We also believe there to be a lack of capacity across our sector to develop a more effective digital skills assessment tool, hence most authorities using basic survey methodology. Some authorities like ourselves have already discovered and approached Jisc.

We intend to work both with our project partners but also engaging across the sector through the digital slack channel at relevant stages of the project to test and review our findings and assumptions, gathering information and helping us to extrapolate countrywide savings and benefits.

By 25th March 2019 we will produce the following outputs:

Output Action
User research report Research to understand and clarify digital skills assessment needs across local government, the value of current methodologies and practices whilst considering ideal methodologies and tools that would more effectively meet user’s needs.

We will publish all outputs on digital slack channel for review prior to progressing the business case. A final user research report will also be produced.

Business case We will consider all product options, working with potential developers in the education sector to understand and build a robust analysis of cost and timescales, if successful to inform a future alpha project.

We will provide a detailed options appraisal which considers the extent to which various products would meet user needs and deliver benefits across the local govt sector.

We will publish the draft business case on digital slack channel for review prior to progressing finalising the full business case.

A summary report & recommendations We will produce a report that either proposes how to take this project forward to alpha stage or explains why the work should not continue. We have the last week of March reserved for this work to ensure that the deadline is met.
Proposed digital skills framework and methodologies Based on our research we will recommend the most appropriate digital skills for life framework and the most effective means for organisations to apply this framework.

The project aim is to better understand the need, value and business case for developing a ‘health check’ approach to determine digital skills required to deliver digital transformation across the local government sector.

Our users will therefore be a range of local authorities who have either already tried to develop a means of understanding digital skills gaps across their organisation, or who have an intention and needs but have lacked capacity to take further. User research will initially focus on those who have signed the digital declaration and therefore have made a commitment to digital transformation.

Our user research will also incorporate the education sector who are currently piloting the Building Digital Capabilities service and digital capabilities tool developed by Jisc.

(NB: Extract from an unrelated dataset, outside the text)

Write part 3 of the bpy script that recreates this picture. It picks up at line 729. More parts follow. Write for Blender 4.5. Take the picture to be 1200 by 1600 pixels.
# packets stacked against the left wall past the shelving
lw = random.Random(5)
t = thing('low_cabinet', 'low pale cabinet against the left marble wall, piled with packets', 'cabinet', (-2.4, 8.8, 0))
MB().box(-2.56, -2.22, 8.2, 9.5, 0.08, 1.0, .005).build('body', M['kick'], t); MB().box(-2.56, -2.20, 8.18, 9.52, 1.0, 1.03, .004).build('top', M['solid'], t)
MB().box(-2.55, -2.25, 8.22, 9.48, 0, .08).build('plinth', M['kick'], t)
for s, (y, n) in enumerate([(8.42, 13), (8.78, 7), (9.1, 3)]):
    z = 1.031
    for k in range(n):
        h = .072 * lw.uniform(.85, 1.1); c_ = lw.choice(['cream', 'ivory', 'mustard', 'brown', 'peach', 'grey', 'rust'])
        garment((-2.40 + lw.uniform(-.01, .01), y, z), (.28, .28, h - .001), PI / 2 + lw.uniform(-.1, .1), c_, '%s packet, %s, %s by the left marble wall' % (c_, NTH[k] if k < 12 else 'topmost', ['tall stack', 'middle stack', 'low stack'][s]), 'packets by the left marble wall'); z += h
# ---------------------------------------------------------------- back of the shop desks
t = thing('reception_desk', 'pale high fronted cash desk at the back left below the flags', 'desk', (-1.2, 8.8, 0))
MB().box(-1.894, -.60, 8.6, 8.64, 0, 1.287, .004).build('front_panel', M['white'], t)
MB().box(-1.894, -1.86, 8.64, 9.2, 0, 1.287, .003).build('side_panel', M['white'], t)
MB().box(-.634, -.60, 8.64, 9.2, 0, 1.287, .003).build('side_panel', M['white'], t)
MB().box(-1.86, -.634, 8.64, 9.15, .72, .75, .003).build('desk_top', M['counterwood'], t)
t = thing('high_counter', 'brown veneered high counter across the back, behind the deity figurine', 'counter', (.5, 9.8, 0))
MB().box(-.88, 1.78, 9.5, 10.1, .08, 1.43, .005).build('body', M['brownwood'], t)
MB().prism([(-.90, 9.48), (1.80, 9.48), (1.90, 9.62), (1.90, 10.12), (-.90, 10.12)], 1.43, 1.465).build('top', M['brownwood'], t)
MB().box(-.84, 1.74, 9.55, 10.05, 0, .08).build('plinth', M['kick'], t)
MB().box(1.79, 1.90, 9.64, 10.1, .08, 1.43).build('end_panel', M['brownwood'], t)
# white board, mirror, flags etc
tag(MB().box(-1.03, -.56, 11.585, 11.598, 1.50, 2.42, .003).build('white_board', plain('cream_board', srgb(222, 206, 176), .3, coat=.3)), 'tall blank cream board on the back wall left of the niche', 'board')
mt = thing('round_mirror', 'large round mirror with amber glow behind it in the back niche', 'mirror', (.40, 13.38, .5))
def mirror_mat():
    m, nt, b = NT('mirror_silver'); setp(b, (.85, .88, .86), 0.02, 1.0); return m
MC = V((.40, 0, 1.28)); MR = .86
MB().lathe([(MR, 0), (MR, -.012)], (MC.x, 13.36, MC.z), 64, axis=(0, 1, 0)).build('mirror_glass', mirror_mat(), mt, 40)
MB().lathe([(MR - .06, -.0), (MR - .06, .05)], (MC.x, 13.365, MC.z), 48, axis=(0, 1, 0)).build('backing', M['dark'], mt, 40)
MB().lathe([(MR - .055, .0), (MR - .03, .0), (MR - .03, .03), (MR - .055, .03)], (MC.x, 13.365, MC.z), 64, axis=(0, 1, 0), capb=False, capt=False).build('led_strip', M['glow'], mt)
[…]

We would seek to understand how effectively the digital capabilities tool, currently in beta phase, has met the needs of those organisations and its staff and students.

User research will enable the project team to discover whether there is value in pursuing the development of a robust digital skills assessment tool and how emerging tools and frameworks in the education sector can be potentially be adapted for the local government sector.

We have discussed with Southwark and considered the other second stage application for scaling service design and agile methods in local government to transform services. The 2 are separate as this bid is about all digital skills and measurement of digital skills. We will be learning from each other’s findings and ensuring we compliment and integrate each other’s work, not replicate it

We would appreciate support accessing and commissioning the most appropriate specialist support from the digital and learning marketplace.